-- Request --
Below is a listing; write it out exactly and drop any images from it.

-- Dataset section --
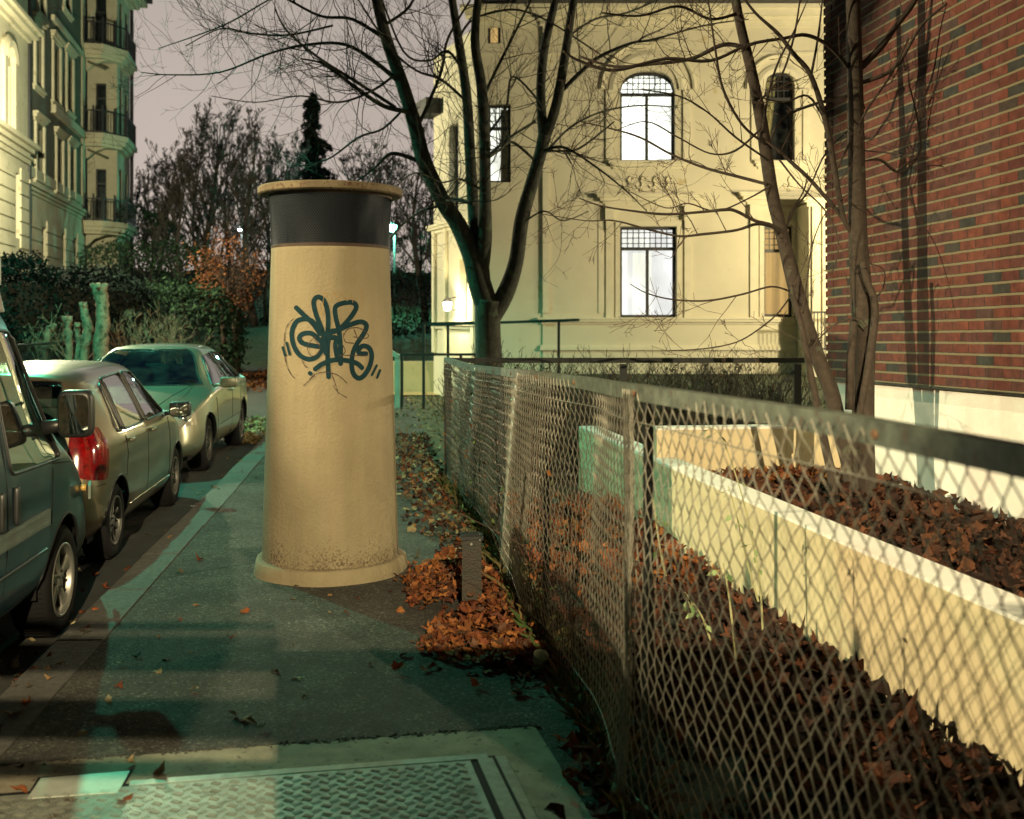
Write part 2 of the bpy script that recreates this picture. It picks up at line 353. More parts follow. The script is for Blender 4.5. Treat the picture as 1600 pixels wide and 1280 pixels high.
far = LW0+(LW0-LW1)*0.55
near = LW1+(LW1-LW0)*0.95
wall_thing('low_wall', (near.x+0.2*LWD.y*-1*0, near.y), (far.x, far.y), -0.2, 0.65, -0.20, 'long low cream garden wall with its lamplit top coloured white running behind the wire fence', M['cream_render'], M['white_paint'])  # white top colour stands in for the strong lamplight falling on it
wall_thing('cross_wall', (1.16, 8.46), (2.71, 8.66), 0.0, 0.885, 0.16, 'short cream cross wall joining the low wall to the brick building', M['cream_render'], M['white_paint'])

# brick material: courses 75 mm, deep pale bed joints, thin dark perpends
def brick_mat():
    m = bpy.data.materials.new('brick'); m.use_nodes = True; t = m.node_tree; N = t.nodes; L = t.links; b = N['Principled BSDF']
    c = N.new('ShaderNodeTexCoord'); sp = N.new('ShaderNodeSeparateXYZ'); L.new(c.outputs['Object'], sp.inputs[0])
    ad = node(t, 'ShaderNodeMath', operation='ADD'); L.new(sp.outputs['X'], ad.inputs[0]); L.new(sp.outputs['Y'], ad.inputs[1])
    cb = N.new('ShaderNodeCombineXYZ'); L.new(ad.outputs[0], cb.inputs[0]); L.new(sp.outputs['Z'], cb.inputs[1])
    wn = N.new('ShaderNodeTexNoise'); wn.inputs['Scale'].default_value = 9; L.new(c.outputs['Object'], wn.inputs['Vector'])
    ws = node(t, 'ShaderNodeVectorMath', operation='SCALE'); ws.inputs['Scale'].default_value = 0.006; L.new(wn.outputs['Color'], ws.inputs[0])
    wa = node(t, 'ShaderNodeVectorMath', operation='ADD'); L.new(cb.outputs[0], wa.inputs[0]); L.new(ws.outputs[0], wa.inputs[1])
    br = N.new('ShaderNodeTexBrick'); L.new(wa.outputs[0], br.inputs['Vector'])
    br.offset = 0.5; br.inputs['Scale'].default_value = 1; br.inputs['Brick Width'].default_value = 0.178; br.inputs['Row Height'].default_value = 0.075
    br.inputs['Mortar Size'].default_value = 0.0035; br.inputs['Mortar Smooth'].default_value = 0.2; br.inputs['Bias'].default_value = 0.05
    br.inputs['Color1'].default_value = (0, 0, 0, 1); br.inputs['Color2'].default_value = (1, 1, 1, 1); br.inputs['Mortar'].default_value = (0.5, 0.5, 0.5, 1)
    r = N.new('ShaderNodeValToRGB'); L.new(br.outputs['Color'], r.inputs[0])
    E = r.color_ramp.elements; E[0].position = 0.0; E[0].color = (0.14, 0.033, 0.026, 1); E[1].position = 1.0; E[1].color = (0.035, 0.038, 0.036, 1)
    for p, cc in ((0.25, (0.18, 0.050, 0.030)), (0.5, (0.10, 0.024, 0.022)), (0.72, (0.15, 0.040, 0.028)), (0.90, (0.095, 0.032, 0.028)), (0.96, (0.055, 0.040, 0.036))):
        e = E.new(p); e.color = (*cc, 1)
    n = N.new('ShaderNodeTexNoise'); n.inputs['Scale'].default_value = 14; n.inputs['Detail'].default_value = 8; L.new(c.outputs['Object'], n.inputs['Vector'])
    mr = N.new('ShaderNodeMapRange'); mr.inputs['From Min'].default_value = 0.25; mr.inputs['From Max'].default_value = 0.75; mr.inputs['To Min'].default_value = 0.42; mr.inputs['To Max'].default_value = 1.0; L.new(n.outputs[0], mr.inputs[0])
    sc_ = node(t, 'ShaderNodeVectorMath', operation='SCALE'); L.new(r.outputs[0], sc_.inputs[0]); L.new(mr.outputs[0], sc_.inputs['Scale'])
    dv = node(t, 'ShaderNodeMath', operation='DIVIDE'); dv.inputs[1].default_value = 0.075
    s2 = N.new('ShaderNodeSeparateXYZ'); L.new(wa.outputs[0], s2.inputs[0]); L.new(s2.outputs['Y'], dv.inputs[0])
    fr = node(t, 'ShaderNodeMath', operation='FRACT'); L.new(dv.outputs[0], fr.inputs[0])
    gt = N.new('ShaderNodeMapRange'); gt.inputs['From Min'].default_value = 0.77; gt.inputs['From Max'].default_value = 0.81; L.new(fr.outputs[0], gt.inputs[0])
    # perpends only where it is not a bed joint
    m1 = N.new('ShaderNodeMix'); m1.data_type = 'RGBA'; L.new(br.outputs['Fac'], m1.inputs[0]); L.new(sc_.outputs[0], m1.inputs[6]); m1.inputs[7].default_value = (0.02, 0.018, 0.016, 1)
    m2 = N.new('ShaderNodeMix'); m2.data_type = 'RGBA'; L.new(gt.outputs[0], m2.inputs[0]); L.new(m1.outputs[2], m2.inputs[6]); m2.inputs[7].default_value = (0.17, 0.145, 0.09, 1)
    L.new(m2.outputs[2], b.inputs['Base Color']); b.inputs['Roughness'].default_value = 0.85
    mxh = node(t, 'ShaderNodeMath', operation='MAXIMUM'); L.new(br.outputs['Fac'], mxh.inputs[0]); L.new(gt.outputs[0], mxh.inputs[1])
    hh = node(t, 'ShaderNodeMath', operation='MULTIPLY_ADD'); L.new(mxh.outputs[0], hh.inputs[0]); hh.inputs[1].default_value = -1.0; L.new(n.outputs[0], hh.inputs[2])
    bp = N.new('ShaderNodeBump'); bp.inputs['Strength'].default_value = 0.8; bp.inputs['Distance'].default_value = 0.012; L.new(hh.outputs[0], bp.inputs['Height']); L.new(bp.outputs[0], b.inputs['Normal'])
    return m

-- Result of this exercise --
Write part 2 of the bpy script that recreates this picture. It picks up at line 353. More parts follow. The script is for Blender 4.5. Treat the picture as 1600 pixels wide and 1280 pixels high.
far = LW0+(LW0-LW1)*0.55
near = LW1+(LW1-LW0)*0.95
wall_thing('low_wall', (near.x+0.2*LWD.y*-1*0, near.y), (far.x, far.y), -0.2, 0.65, -0.20, 'long low cream garden wall with its lamplit top coloured white running behind the wire fence', M['cream_render'], M['white_paint'])  # white top colour stands in for the strong lamplight falling on it
wall_thing('cross_wall', (1.16, 8.46), (2.71, 8.66), 0.0, 0.885, 0.16, 'short cream cross wall joining the low wall to the brick building', M['cream_render'], M['white_paint'])

# brick material: courses 75 mm, deep pale bed joints, thin dark perpends
def brick_mat():
    m = bpy.data.materials.new('brick'); m.use_nodes = True; t = m.node_tree; N = t.nodes; L = t.links; b = N['Principled BSDF']
    c = N.new('ShaderNodeTexCoord'); sp = N.new('ShaderNodeSeparateXYZ'); L.new(c.outputs['Object'], sp.inputs[0])
    ad = node(t, 'ShaderNodeMath', operation='ADD'); L.new(sp.outputs['X'], ad.inputs[0]); L.new(sp.outputs['Y'], ad.inputs[1])
    cb = N.new('ShaderNodeCombineXYZ'); L.new(ad.outputs[0], cb.inputs[0]); L.new(sp.outputs['Z'], cb.inputs[1])
    wn = N.new('ShaderNodeTexNoise'); wn.inputs['Scale'].default_value = 9; L.new(c.outputs['Object'], wn.inputs['Vector'])
    ws = node(t, 'ShaderNodeVectorMath', operation='SCALE'); ws.inputs['Scale'].default_value = 0.006; L.new(wn.outputs['Color'], ws.inputs[0])
    wa = node(t, 'ShaderNodeVectorMath', operation='ADD'); L.new(cb.outputs[0], wa.inputs[0]); L.new(ws.outputs[0], wa.inputs[1])
    br = N.new('ShaderNodeTexBrick'); L.new(wa.outputs[0], br.inputs['Vector'])
    br.offset = 0.5; br.inputs['Scale'].default_value = 1; br.inputs['Brick Width'].default_value = 0.178; br.inputs['Row Height'].default_value = 0.075
    br.inputs['Mortar Size'].default_value = 0.0035; br.inputs['Mortar Smooth'].default_value = 0.2; br.inputs['Bias'].default_value = 0.05
    br.inputs['Color1'].default_value = (0, 0, 0, 1); br.inputs['Color2'].default_value = (1, 1, 1, 1); br.inputs['Mortar'].default_value = (0.5, 0.5, 0.5, 1)
    r = N.new('ShaderNodeValToRGB'); L.new(br.outputs['Color'], r.inputs[0])
    E = r.color_ramp.elements; E[0].position = 0.0; E[0].color = (0.14, 0.033, 0.026, 1); E[1].position = 1.0; E[1].color = (0.035, 0.038, 0.036, 1)
    for p, cc in ((0.25, (0.18, 0.050, 0.030)), (0.5, (0.10, 0.024, 0.022)), (0.72, (0.15, 0.040, 0.028)), (0.90, (0.095, 0.032, 0.028)), (0.96, (0.055, 0.040, 0.036))):
        e = E.new(p); e.color = (*cc, 1)
    n = N.new('ShaderNodeTexNoise'); n.inputs['Scale'].default_value = 14; n.inputs['Detail'].default_value = 8; L.new(c.outputs['Object'], n.inputs['Vector'])
    mr = N.new('ShaderNodeMapRange'); mr.inputs['From Min'].default_value = 0.25; mr.inputs['From Max'].default_value = 0.75; mr.inputs['To Min'].default_value = 0.42; mr.inputs['To Max'].default_value = 1.0; L.new(n.outputs[0], mr.inputs[0])
    sc_ = node(t, 'ShaderNodeVectorMath', operation='SCALE'); L.new(r.outputs[0], sc_.inputs[0]); L.new(mr.outputs[0], sc_.inputs['Scale'])
    dv = node(t, 'ShaderNodeMath', operation='DIVIDE'); dv.inputs[1].default_value = 0.075
    s2 = N.new('ShaderNodeSeparateXYZ'); L.new(wa.outputs[0], s2.inputs[0]); L.new(s2.outputs['Y'], dv.inputs[0])
    fr = node(t, 'ShaderNodeMath', operation='FRACT'); L.new(dv.outputs[0], fr.inputs[0])
    gt = N.new('ShaderNodeMapRange'); gt.inputs['From Min'].default_value = 0.77; gt.inputs['From Max'].default_value = 0.81; L.new(fr.outputs[0], gt.inputs[0])
    # perpends only where it is not a bed joint
    m1 = N.new('ShaderNodeMix'); m1.data_type = 'RGBA'; L.new(br.outputs['Fac'], m1.inputs[0]); L.new(sc_.outputs[0], m1.inputs[6]); m1.inputs[7].default_value = (0.02, 0.018, 0.016, 1)
    m2 = N.new('ShaderNodeMix'); m2.data_type = 'RGBA'; L.new(gt.outputs[0], m2.inputs[0]); L.new(m1.outputs[2], m2.inputs[6]); m2.inputs[7].default_value = (0.17, 0.145, 0.09, 1)
    L.new(m2.outputs[2], b.inputs['Base Color']); b.inputs['Roughness'].default_value = 0.85
    mxh = node(t, 'ShaderNodeMath', operation='MAXIMUM'); L.new(br.outputs['Fac'], mxh.inputs[0]); L.new(gt.outputs[0], mxh.inputs[1])
    hh = node(t, 'ShaderNodeMath', operation='MULTIPLY_ADD'); L.new(mxh.outputs[0], hh.inputs[0]); hh.inputs[1].default_value = -1.0; L.new(n.outputs[0], hh.inputs[2])
    bp = N.new('ShaderNodeBump'); bp.inputs['Strength'].default_value = 0.8; bp.inputs['Distance'].default_value = 0.012; L.new(hh.outputs[0], bp.inputs['Height']); L.new(bp.outputs[0], b.inputs['Normal'])
    return m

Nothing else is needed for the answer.